There are no shortage of reasons to get the directory size in any Linux or any Operating system. This guide will show you how to do it with commands that work in Ubuntu or Debian based systems.
Using the du Command to get the Directory Size
Linux users can use the du
command which is short for “disk usage” to get the directory size from the command line in Ubuntu. With this command you can get disk usage of the files and folders recursively.
The du
command allows users to check by relative path or absolute path using the syntax as shown below.
The du
command will return an error “du: cannot read directory” if the user has no permissions to on the directory or files. To fix that you should run the commands with sudo
privileges.
$ du -hs /absolute/path/to/directory
or
$ du -hs relative/path/to/directory
Any path that starts with a forward slash /
is an absolute path as show in the first example.
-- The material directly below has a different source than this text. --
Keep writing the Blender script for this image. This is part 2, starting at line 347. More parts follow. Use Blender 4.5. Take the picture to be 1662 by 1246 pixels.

The du Command Options Explained
-
-h
: Human readable. du will print sizes in human readable format (e.g., 1K, 100M, 4G). -
-s
: Summarize. du will only display the total size of the specified directories.
You can remove the -s
option to display the size of the specified directory as well as the size of the subdirectories inside of that directory separately.
The du command -a
option allows users to get the disk space used by each file as well as subdirectories within the specified directory. The syntax is as follows:
$ du -ha /path/to/directory
You can sort the output by size by using the following command syntax:
$ du -h /path/to/directory | sort -rh
You can use the -r
option to sort in reverse order from largest to smallest. Leaving out the -r
option will sort from smallest to largest file.
If you do not specify any file or directory in your command, du
will return the disk usage of current working directory.
Conclusion
In this short guide you have seen how to get directory size in Ubuntu Linux systems with options on summarizing, showing human readable forms, and sorting as well as getting individual file sizes.